Nedense tam bu varlıkların satıldığı anlatılacakken İngilizce “asset” tabiri devreye giriveriyor.

Ne oldu o yere göre sığdırılamayan “yerli ve millilik” konusu? Neden bir anda Türkçe konuşma akışı değişti? “Yerli ve milli” olanların her durumda Türkçe kelimelerle kendini ifade etmesi gerekmez mi? Elbette gerekir ama burada acı bir gerçeği perdeleme kaygısı, bu tavrı ortaya çıkarıyor.

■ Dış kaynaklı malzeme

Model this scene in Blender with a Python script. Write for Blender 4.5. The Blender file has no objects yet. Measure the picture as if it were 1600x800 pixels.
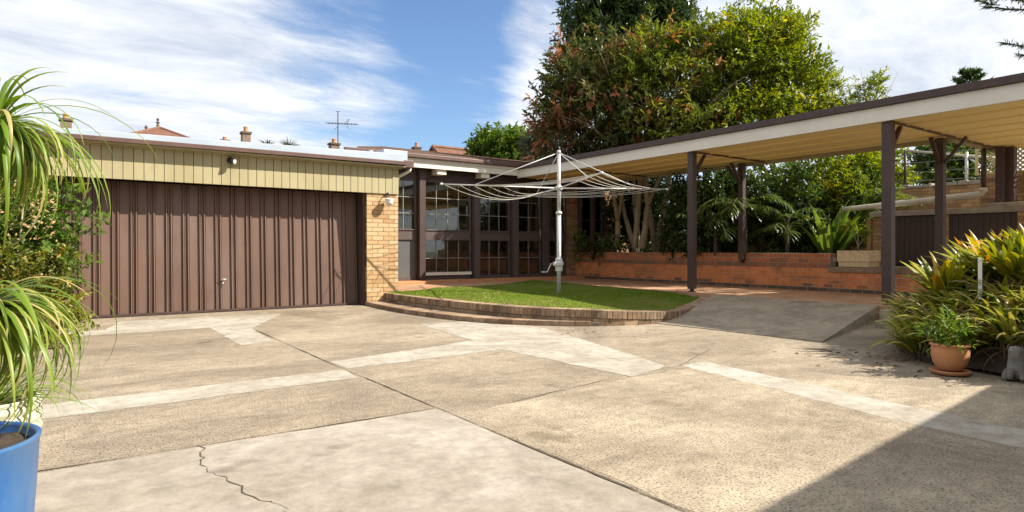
import bpy, bmesh, math, random
import numpy as np
from mathutils import Vector, Matrix
R = math.radians
rnd = random.Random(7)
S = bpy.context.scene
COL = S.collection
WL = {}                     # world location of each object's thing

# ------------------------------------------------------------------ naming / parenting helpers
def tag(o, label=None, cat=None, group=None, kind=None):
    if label: o['label'] = label
    if cat: o['category'] = cat
    if group: o['group'] = group
    if kind: o['kind'] = kind
    return o

def thing(name, loc, label, cat, group=None):
    o = bpy.data.objects.new(name, None)
    o.empty_display_size = .2
    COL.objects.link(o)
    o.location = loc
    WL[o] = np.array(loc, float)
    return tag(o, label, cat, group)

def copy_tree(o, loc, label=None, rotz=None, scale=None):
    def cp(a, parent):
        c = a.copy(); COL.objects.link(c)
        if parent: c.parent = parent
        for ch in a.children: cp(ch, c)
        return c
    c = cp(o, None)
    c.location = loc
    if rotz is not None: c.rotation_euler.z = rotz
    if scale is not None: c.scale = (scale,)*3
    if label: c['label'] = label
    return c

class MB:
    def __init__(s): s.v=[]; s.f=[]; s.m=[]; s.a=[]
    def add(s, verts, faces, m=0, a=.5):
        n=len(s.v); s.v.extend([tuple(p) for p in verts]); s.a.extend([a]*len(verts))
        for f in faces: s.f.append(tuple(i+n for i in f)); s.m.append(m)
    def box(s,x0,y0,z0,x1,y1,z1,m=0,a=.5):
        s.add([(x0,y0,z0),(x1,y0,z0),(x1,y1,z0),(x0,y1,z0),(x0,y0,z1),(x1,y0,z1),(x1,y1,z1),(x0,y1,z1)],
              [(0,3,2,1),(4,5,6,7),(0,1,5,4),(1,2,6,5),(2,3,7,6),(3,0,4,7)],m,a)
    def obox(s,c,ex,ey,ez,m=0,a=.5):
        c,ex,ey,ez=[np.array(q,float) for q in (c,ex,ey,ez)]
        P=[c+i*ex+j*ey+k*ez for k in(-1,1) for (i,j) in((-1,-1),(1,-1),(1,1),(-1,1))]
        s.add(P,[(0,3,2,1),(4,5,6,7),(0,1,5,4),(1,2,6,5),(2,3,7,6),(3,0,4,7)],m,a)
    def beam(s,p,q,w,h,m=0,a=.5,up=(0,0,1)):
        p=np.array(p,float);q=np.array(q,float);d=q-p;L=np.linalg.norm(d);d/=L
        sd=np.cross(d,np.array(up,float))
        if np.linalg.norm(sd)<1e-4: sd=np.cross(d,(0,1,0))
        sd/=np.linalg.norm(sd);u=np.cross(sd,d)
        s.obox((p+q)/2,d*L/2,sd*w/2,u*h/2,m,a)
    def prism(s,poly,z0,z1,m=0,a=.5):
        n=len(poly)
        s.add([(x,y,z0) for x,y in poly]+[(x,y,z1) for x,y in poly],
              [tuple(range(n-1,-1,-1)),tuple(range(n,2*n))]+[(i,(i+1)%n,n+(i+1)%n,n+i) for i in range(n)],m,a)
    def tube(s,pts,rad,n=8,m=0,a=.5,cap=True):
        pts=[np.array(p,float) for p in pts]
        if not hasattr(rad,'__len__'): rad=[rad]*len(pts)
        V=[];F=[];u=None
        for i,p in enumerate(pts):
            d=pts[min(i+1,len(pts)-1)]-pts[max(i-1,0)];d/=max(np.linalg.norm(d),1e-9)
            if u is None:
                u=np.cross(d,(0,0,1.)) 
                if np.linalg.norm(u)<.1: u=np.cross(d,(1.,0,0))
            u=u-d*np.dot(u,d);u/=np.linalg.norm(u);w=np.cross(d,u)
            for k in range(n):
                t=2*math.pi*k/n;V.append(p+rad[i]*(math.cos(t)*u+math.sin(t)*w))
        for i in range(len(pts)-1):
            for k in range(n): F.append((i*n+k,i*n+(k+1)%n,(i+1)*n+(k+1)%n,(i+1)*n+k))
        if cap: F+= [tuple(range(n-1,-1,-1)),tuple(range((len(pts)-1)*n,len(pts)*n))]
        s.add(V,F,m,a)
    def lathe(s,c,prof,n=24,m=0,a=.5):
        V=[];F=[]
        for r,z in prof:
            for k in range(n):
                t=2*math.pi*k/n;V.append((c[0]+r*math.cos(t),c[1]+r*math.sin(t),c[2]+z))
        for i in range(len(prof)-1):
            for k in range(n): F.append((i*n+k,i*n+(k+1)%n,(i+1)*n+(k+1)%n,(i+1)*n+k))
        F+= [tuple(range(n-1,-1,-1)),tuple(range((len(prof)-1)*n,len(prof)*n))]
        s.add(V,F,m,a)
    def build(s,name,mats,parent=None,smooth=False,bevel=0):
        if not isinstance(mats,(list,tuple)): mats=[mats]
        V=np.array(s.v,float)
        if parent is not None: org=WL[parent]
        else: org=np.array([(V[:,0].min()+V[:,0].max())/2,(V[:,1].min()+V[:,1].max())/2,V[:,2].min()])
        me=bpy.data.meshes.new(name); me.from_pydata((V-org).tolist(),[],s.f)
        for m in mats: me.materials.append(m)
        me.polygons.foreach_set('material_index',s.m)
        bm=bmesh.new(); bm.from_mesh(me); bmesh.ops.recalc_face_normals(bm,faces=bm.faces); bm.to_mesh(me); bm.free()
        at=me.attributes.new('v','FLOAT','POINT'); at.data.foreach_set('value',s.a)
        if smooth: me.polygons.foreach_set('use_smooth',[True]*len(s.f))
        me.update()
        return link(name,me,org,parent,bevel)

def link(name,me,org,parent=None,bevel=0):
    o=bpy.data.objects.new(name,me); COL.objects.link(o)
    if parent is not None: o.parent=parent
    else: o.location=org
    WL[o]=np.array(org,float)
    if bevel:
        b=o.modifiers.new('edge','BEVEL'); b.width=bevel; b.segments=2; b.limit_method='ANGLE'
    return o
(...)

Bir de Erdoğan neyin satılıp neyin satılmayacağını çok iyi bildiğini ileri sürüyor. Tam ekonomist olma iddiası gibi. Bildiğimiz çok ünlü bir Türk Telekom satışı var. Onun döneminde satıldığı için, doğrudan onun sattığını kabul edebiliriz.

Türk Telekom’un satışı 1993 yılında da hayata geçirilmeye çalışılmıştı ama o zamanlar yine de bir hukuk işlemiş ve Anayasa Mahkemesi bu satışa izin vermemişti. Dikkat çekici bir gerçek olarak, o zamanlar bedelinin 40 milyar dolar olduğunu görüyoruz.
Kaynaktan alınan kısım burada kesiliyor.